According to the Court, the system, intended to make it impossible for workers to avoid declaring their hours, and for owners to avoid declaring income, is far too easy still to circumvent, the Court has said. The system does its job well as long as owners are honest, but that was never the intention.

“It is still possible to print off a receipt on another register, let the client pay and put the cash in your pocket,” the report says.

The white register prints out a detailed recept listing all orders and prices, but the Court found a great many customers are perfectly happy with a receipt showing only the full price. Most are not interested ieither in the obligatory VAT receipt they should receive. Finally, most customers still pay cash, and in fact there remain establishments where cards of any kind are not accepted.

The result is that restaurant owners – bar are only concerned with the legislation if they make a certain amount of their income from food service – not only avoid having to pay tax on earnings not declared, they also charge the customer VAT without having to pass it on to the government.

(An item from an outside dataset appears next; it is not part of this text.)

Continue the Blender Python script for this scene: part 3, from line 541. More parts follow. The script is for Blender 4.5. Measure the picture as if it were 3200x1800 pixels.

The Court is advising restaurant customers always to demand a VAT receipt, and has come up with a novel idea to encourage them to do so.

“Some countries, such as Portugal and Croatia, encourage customers by offering a lottery or a points system by which they can win cash prizes.” The restaurant receipt would then become a tombola ticket, exciting more interest among clients who would not have bothered otherwise. The Court described the idea as more friendly than the proposal from the Organisation for Economic Cooperation and Development (OECD) to make it an offence not to ask for a VAT receipt.

Federal finance minister Alexander De Croo has acknowledged the recommendations of the Court, and has asked his services to investigate possible improvements to the system.